Siamo davvero lontani dai meccanismi che hanno reso popolare una Liala, un Wilbur Smith, un Bruno Vespa? Dopotutto un libro scritto dal computer – previ otto mesi di programmazione del software per settantadue ore di generazione del testo – è nato già alcuni anni fa. La moderna produzione libraria di fascia bassa, magari sparisse a colpi di algoritmo.
Robbie Allen, creatore di Automated Insights e dei resoconti sportivi automatizzati di cui si è parlato l’altra volta, con il pretesto di tracciare la linea tra il lavoro editoriale automatizzabile e quello che invece no, fornisce una definizione semplice e potente di quello che ci rende umani oltre la nostra capacità di elaborare dati e tirare conclusioni:
Ci sarà meno bisogno di spendere tempo nella scrittura di pezzi puramente quantitativi, ma questo dovrebbe essere liberante. Gli autori potranno focalizzarsi su pezzi più qualitativi, a valore aggiunto, che gli umani sono bravi a scrivere. I pezzi quantitativi possono e probabilmente dovrebbero essere automatizzati.

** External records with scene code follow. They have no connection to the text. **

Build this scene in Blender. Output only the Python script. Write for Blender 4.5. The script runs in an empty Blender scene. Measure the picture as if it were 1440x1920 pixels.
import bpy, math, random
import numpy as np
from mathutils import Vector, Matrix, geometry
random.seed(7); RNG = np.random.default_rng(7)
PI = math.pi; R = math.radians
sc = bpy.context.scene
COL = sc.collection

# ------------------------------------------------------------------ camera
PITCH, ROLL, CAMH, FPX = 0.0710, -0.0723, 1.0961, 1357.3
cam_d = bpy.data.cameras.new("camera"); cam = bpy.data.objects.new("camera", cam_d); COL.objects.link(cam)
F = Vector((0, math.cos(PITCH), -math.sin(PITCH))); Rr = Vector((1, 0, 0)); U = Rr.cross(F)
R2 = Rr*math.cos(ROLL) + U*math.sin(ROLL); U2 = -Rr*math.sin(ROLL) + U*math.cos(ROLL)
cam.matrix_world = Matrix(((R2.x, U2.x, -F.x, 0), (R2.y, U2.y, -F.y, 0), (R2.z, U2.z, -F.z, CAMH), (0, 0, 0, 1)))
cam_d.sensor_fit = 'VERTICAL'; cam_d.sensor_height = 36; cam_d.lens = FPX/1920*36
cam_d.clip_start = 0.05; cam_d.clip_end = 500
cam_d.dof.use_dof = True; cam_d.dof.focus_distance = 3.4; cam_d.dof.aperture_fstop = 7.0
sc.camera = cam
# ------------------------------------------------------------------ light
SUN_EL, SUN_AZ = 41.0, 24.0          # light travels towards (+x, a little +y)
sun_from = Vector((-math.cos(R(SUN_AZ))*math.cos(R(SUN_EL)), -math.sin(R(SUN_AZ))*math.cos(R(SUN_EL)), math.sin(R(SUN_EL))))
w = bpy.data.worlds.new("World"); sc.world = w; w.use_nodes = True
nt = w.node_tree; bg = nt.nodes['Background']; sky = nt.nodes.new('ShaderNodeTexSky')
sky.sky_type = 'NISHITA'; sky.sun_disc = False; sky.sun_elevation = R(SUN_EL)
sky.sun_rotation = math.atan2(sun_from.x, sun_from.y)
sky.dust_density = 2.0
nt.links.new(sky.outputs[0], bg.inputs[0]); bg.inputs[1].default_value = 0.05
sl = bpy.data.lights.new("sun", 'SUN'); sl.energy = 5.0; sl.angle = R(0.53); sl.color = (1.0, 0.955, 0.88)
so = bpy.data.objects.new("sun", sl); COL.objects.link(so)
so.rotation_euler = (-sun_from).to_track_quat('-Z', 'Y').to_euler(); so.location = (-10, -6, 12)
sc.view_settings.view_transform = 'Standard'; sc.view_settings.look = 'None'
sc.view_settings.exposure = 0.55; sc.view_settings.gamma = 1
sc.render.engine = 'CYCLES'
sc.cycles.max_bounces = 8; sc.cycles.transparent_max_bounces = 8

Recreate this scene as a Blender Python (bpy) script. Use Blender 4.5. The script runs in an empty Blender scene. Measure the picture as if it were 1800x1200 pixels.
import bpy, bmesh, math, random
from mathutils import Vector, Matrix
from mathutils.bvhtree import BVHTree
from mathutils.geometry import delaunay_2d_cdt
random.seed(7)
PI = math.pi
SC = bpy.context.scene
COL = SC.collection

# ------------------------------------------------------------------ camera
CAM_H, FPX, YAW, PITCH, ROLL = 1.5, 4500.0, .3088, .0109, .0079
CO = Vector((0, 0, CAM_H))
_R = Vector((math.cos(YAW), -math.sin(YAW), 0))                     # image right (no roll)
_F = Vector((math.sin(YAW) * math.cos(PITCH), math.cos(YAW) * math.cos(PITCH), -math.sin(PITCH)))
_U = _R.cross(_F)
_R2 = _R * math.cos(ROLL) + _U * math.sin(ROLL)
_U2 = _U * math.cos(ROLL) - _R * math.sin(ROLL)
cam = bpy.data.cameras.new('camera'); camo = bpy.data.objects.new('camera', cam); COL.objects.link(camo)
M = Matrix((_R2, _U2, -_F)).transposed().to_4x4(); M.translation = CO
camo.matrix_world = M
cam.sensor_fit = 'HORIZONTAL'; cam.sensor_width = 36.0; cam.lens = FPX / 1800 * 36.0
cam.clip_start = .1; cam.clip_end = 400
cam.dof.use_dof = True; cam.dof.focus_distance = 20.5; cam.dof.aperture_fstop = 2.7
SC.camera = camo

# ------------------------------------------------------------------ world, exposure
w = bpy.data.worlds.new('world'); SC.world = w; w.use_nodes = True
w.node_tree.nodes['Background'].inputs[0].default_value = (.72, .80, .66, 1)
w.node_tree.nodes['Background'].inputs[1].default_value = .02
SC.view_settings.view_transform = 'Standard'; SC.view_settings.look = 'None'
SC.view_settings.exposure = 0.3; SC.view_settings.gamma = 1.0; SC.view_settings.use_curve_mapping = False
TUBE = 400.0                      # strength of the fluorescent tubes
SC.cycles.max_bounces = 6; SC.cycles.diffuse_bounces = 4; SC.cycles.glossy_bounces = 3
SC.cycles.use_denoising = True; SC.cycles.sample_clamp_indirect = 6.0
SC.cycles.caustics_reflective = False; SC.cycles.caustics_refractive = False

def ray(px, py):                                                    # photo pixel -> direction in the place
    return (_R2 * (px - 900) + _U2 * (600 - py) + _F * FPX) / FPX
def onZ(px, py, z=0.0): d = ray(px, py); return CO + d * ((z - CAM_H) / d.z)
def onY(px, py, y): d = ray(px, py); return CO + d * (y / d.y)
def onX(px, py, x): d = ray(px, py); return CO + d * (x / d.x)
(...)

Probabilmente non c’è niente di male nel leggere cose scritte da un algoritmo. In un certo senso, lo facciamo già quando apriamo il meteo sullo smartphone. È OK anche leggere cose che potrebbero essere state scritte da un computer pure se non lo sono, come certi blog da copiaincolla o appunto letteratura schematica. Secoli di pornografia attestano che anche ripetitività e prevedibilità hanno un loro richiamo. Le trame possibili sono trentasei.
Checché ne dicano snob, repressi, radical chic e ditini alzati, il lettore sceglie i libri che gli piacciono con libertà inviolabile e giudizio inappellabile. La concorrenza informatica potrebbe al più preoccupare gli autori, posto che usino una formula “infallibile” e ripetitiva. Se al contrario scrivono come esseri umani, quella specie fragile e indomabile capace di uscire con una mossa a sorpresa da qualsiasi algoritmo – i grandi scacchisti lo sono quando rovesciano il tavolo della teoria – nessun problema.